I’d be more interested to see who at TiPB is going to be providing live coverage. Any Financial analysts on staff or will the usual cherry picking of cheering points rule the day?
October 19th, 2009 at 2:29 pm
It doesn’t even matter who cares or who doesn’t care. It’s an iPhone blog… and this is iPhone news, whether or not it’s interesting to none, some, most, or all.
October 19th, 2009 at 2:40 pm
@Nut Job: “Who cares?” has got to be one of the dumbest questions to a post about a 4th quarter financial results call. The obvious answer is … Tons of people care. Thousands of shareholders care. The fact you even asked that question shows you know absolutely nothing about investing. So why ask ignorant questions about subjects you know nothing about?

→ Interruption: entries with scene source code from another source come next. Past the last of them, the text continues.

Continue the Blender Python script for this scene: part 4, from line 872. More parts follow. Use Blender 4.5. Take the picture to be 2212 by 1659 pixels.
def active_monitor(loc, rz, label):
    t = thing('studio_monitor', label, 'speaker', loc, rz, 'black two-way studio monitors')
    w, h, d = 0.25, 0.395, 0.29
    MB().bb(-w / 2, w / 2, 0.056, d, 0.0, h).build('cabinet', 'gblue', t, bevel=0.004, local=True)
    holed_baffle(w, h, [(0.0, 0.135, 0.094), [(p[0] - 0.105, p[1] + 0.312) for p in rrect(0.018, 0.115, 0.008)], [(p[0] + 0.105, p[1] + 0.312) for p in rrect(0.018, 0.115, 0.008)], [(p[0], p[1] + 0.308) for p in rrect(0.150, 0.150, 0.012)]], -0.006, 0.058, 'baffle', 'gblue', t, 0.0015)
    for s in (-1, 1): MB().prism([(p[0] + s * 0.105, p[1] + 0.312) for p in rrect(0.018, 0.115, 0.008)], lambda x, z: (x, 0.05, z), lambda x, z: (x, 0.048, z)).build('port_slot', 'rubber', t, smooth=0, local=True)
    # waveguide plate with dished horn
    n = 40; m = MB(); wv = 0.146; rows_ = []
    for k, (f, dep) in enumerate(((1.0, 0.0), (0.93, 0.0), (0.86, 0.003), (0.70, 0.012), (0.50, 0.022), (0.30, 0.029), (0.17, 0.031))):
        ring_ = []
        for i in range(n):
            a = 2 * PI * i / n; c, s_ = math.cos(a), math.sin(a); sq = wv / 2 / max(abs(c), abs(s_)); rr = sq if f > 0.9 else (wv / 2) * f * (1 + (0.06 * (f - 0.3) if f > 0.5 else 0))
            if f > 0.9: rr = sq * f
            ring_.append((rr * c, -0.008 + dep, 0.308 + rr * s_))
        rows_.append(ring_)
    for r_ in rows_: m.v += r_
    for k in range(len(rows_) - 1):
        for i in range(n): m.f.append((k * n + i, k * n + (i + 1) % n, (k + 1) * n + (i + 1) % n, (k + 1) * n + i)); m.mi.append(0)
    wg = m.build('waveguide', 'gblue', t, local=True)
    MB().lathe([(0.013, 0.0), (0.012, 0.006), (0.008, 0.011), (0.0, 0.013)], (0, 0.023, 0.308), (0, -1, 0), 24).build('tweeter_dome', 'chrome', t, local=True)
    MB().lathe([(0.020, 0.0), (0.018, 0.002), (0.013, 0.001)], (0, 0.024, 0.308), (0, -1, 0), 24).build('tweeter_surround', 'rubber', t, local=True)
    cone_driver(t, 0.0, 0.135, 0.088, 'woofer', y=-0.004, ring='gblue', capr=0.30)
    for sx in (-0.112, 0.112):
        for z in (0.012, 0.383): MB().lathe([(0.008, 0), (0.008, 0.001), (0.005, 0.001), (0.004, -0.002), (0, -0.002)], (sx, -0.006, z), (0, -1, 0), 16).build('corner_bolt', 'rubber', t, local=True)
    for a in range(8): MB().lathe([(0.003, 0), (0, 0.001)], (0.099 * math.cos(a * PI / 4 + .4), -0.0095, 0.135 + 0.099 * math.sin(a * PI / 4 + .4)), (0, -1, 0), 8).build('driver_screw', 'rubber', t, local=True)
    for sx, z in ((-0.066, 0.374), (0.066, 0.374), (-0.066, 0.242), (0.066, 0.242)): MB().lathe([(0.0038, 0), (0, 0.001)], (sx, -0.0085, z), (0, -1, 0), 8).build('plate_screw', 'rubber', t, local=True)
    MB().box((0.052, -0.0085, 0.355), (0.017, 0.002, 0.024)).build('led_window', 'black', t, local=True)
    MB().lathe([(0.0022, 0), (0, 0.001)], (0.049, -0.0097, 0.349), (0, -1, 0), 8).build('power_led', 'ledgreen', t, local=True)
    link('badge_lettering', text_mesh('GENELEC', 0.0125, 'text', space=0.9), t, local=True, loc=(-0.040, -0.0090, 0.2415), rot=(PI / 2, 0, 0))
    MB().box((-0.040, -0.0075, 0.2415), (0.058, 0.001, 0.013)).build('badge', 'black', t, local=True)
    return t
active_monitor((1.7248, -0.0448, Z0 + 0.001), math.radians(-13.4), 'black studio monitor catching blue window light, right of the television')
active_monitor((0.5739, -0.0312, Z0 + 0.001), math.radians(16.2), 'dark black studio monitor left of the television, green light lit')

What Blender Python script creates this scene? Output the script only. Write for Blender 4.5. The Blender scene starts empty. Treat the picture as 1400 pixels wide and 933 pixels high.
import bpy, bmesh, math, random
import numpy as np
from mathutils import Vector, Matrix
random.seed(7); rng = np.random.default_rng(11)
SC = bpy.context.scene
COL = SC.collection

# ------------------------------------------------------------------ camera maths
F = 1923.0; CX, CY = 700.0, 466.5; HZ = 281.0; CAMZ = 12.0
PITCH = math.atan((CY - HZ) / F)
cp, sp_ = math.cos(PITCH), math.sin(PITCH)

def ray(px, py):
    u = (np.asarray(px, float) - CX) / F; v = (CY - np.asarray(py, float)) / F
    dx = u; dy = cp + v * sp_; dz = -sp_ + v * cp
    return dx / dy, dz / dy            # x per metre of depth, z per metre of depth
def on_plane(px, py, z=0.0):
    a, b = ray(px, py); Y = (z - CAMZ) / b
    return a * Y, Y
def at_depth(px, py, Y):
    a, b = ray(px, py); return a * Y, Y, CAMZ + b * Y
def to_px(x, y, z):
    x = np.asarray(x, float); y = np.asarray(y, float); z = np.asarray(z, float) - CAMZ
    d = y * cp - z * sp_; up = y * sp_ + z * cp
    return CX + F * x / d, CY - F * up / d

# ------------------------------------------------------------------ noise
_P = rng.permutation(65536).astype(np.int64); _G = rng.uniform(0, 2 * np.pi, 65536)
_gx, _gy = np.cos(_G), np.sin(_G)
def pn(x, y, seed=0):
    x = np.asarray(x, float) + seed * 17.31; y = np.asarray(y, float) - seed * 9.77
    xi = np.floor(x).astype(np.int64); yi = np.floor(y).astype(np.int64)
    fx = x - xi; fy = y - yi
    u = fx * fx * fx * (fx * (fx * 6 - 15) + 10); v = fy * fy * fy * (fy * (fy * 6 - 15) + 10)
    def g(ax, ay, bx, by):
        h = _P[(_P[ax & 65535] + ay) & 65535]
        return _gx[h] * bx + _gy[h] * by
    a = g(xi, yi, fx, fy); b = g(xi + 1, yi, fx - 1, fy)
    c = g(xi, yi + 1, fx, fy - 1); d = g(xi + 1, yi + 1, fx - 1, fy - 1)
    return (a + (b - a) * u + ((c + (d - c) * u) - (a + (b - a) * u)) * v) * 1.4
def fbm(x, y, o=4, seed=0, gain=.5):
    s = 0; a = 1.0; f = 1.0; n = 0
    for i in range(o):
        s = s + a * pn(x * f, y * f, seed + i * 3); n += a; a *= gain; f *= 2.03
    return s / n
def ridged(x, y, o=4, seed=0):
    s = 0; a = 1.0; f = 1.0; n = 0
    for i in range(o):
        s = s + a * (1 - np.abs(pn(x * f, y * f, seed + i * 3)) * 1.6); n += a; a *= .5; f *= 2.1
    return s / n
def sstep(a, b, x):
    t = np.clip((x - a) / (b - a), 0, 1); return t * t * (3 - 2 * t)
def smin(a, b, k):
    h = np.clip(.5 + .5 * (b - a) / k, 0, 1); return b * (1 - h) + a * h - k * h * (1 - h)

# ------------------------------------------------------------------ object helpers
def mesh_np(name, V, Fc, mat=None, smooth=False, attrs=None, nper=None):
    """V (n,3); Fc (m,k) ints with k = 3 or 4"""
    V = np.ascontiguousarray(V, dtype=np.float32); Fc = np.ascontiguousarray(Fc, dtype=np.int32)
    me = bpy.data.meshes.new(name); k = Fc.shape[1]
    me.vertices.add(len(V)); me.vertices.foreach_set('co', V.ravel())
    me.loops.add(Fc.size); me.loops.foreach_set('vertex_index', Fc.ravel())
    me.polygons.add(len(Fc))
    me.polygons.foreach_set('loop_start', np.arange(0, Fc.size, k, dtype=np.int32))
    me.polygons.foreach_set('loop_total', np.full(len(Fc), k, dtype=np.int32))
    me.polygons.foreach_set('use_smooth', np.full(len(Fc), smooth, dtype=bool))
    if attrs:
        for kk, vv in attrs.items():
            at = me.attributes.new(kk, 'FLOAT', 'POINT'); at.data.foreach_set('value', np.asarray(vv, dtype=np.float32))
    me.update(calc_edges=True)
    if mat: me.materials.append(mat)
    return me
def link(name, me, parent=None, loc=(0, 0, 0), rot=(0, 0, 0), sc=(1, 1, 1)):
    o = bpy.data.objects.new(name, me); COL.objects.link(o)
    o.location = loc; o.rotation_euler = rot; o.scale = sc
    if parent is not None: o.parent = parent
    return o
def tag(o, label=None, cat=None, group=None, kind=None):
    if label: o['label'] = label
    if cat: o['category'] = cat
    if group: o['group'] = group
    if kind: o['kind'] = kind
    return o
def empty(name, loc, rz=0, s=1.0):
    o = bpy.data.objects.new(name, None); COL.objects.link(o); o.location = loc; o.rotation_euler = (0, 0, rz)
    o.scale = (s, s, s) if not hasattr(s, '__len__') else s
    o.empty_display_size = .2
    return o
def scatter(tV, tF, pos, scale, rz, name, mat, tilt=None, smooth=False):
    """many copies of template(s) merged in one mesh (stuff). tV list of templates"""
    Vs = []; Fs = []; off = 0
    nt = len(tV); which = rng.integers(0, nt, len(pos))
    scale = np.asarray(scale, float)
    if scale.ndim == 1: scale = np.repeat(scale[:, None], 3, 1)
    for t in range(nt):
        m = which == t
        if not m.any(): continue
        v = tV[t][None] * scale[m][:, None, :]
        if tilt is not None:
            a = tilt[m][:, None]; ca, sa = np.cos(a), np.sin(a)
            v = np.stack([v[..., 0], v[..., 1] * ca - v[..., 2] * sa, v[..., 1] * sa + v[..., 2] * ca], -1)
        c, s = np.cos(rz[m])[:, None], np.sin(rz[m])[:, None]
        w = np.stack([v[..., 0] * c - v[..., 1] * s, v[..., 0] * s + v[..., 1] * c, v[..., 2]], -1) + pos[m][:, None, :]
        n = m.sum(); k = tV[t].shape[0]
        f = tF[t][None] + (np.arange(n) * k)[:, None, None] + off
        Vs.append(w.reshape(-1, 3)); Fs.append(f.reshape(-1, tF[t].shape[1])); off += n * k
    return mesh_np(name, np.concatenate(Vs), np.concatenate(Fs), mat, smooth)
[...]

October 19th, 2009 at 3:15 pm
“We made eleventy billion dollars” (cheers)
“The stupid nerds are still buying our stuff” (cheers)
“Cut Copy and Paste” (cheers)
Pats on the back. More pats on the back. Executive bonuses. No new development. Still need to jailbreak to make the phone nice.
October 19th, 2009 at 3:33 pm
@ Joe. Priceless!! Lol!!
October 19th, 2009 at 3:49 pm
Missed consensus on both iPhone sales (7.4M vs 7.5M) and iPod sales (10.2M vs 10.5M), yet beat bigtime on earnings ($1.82 vs $1.42). Next Q forecast conservatively below consensus estimates, yet stock is up $15 after hours.
October 19th, 2009 at 4:00 pm
apple still padding there numbers that while the device is sold to dist centers, not to a consumer its considered a sold product bumping there numbers to look good for share holders?
October 19th, 2009 at 4:19 pm
Bugs: an iPhone/Mac sold to a reseller, is “sold”. At a lower profit margin than direct to the public through a retail store obviously, but by all definitions it’s sold!
Good numbers from Apple.
October 19th, 2009 at 4:20 pm
And bugs still using There for Their.
October 19th, 2009 at 4:49 pm
Fastlane…. Right on !!!!
October 19th, 2009 at 5:32 pm
@bugs all numbers are done this way, it’s an accounting thing. Do you think gateway calls every bestbuy to get accurate counter sales.. It’s what is sold out of the factory warehouse…
October 19th, 2009 at 6:07 pm
I don’t care either
October 19th, 2009 at 6:44 pm
@Bugs:
Apple sells product to vendors. Vendors sell to consumers. Regardless of who has them, the product was still sold by Apple, and they still recieved payment. So it counts as a sale no matter how you look at it because apple still recieved money for goods.
And even then it’s not exagerated. Vendors only buy product they know they will sell. None of the vendors will buy an over abundance of goods because it costs money, and storage space also costs. So for the most part, those products are accounted for and most likely will change hands to the consumer.
October 19th, 2009 at 8:07 pm
nice..now where my cut? hahaha
October 19th, 2009 at 9:11 pm
I bought 50 shares of Apple at 3:56 pm at 189.26 per share. After hours trading shows that Apple will open tomorrow at 202. I am an extremely happy man.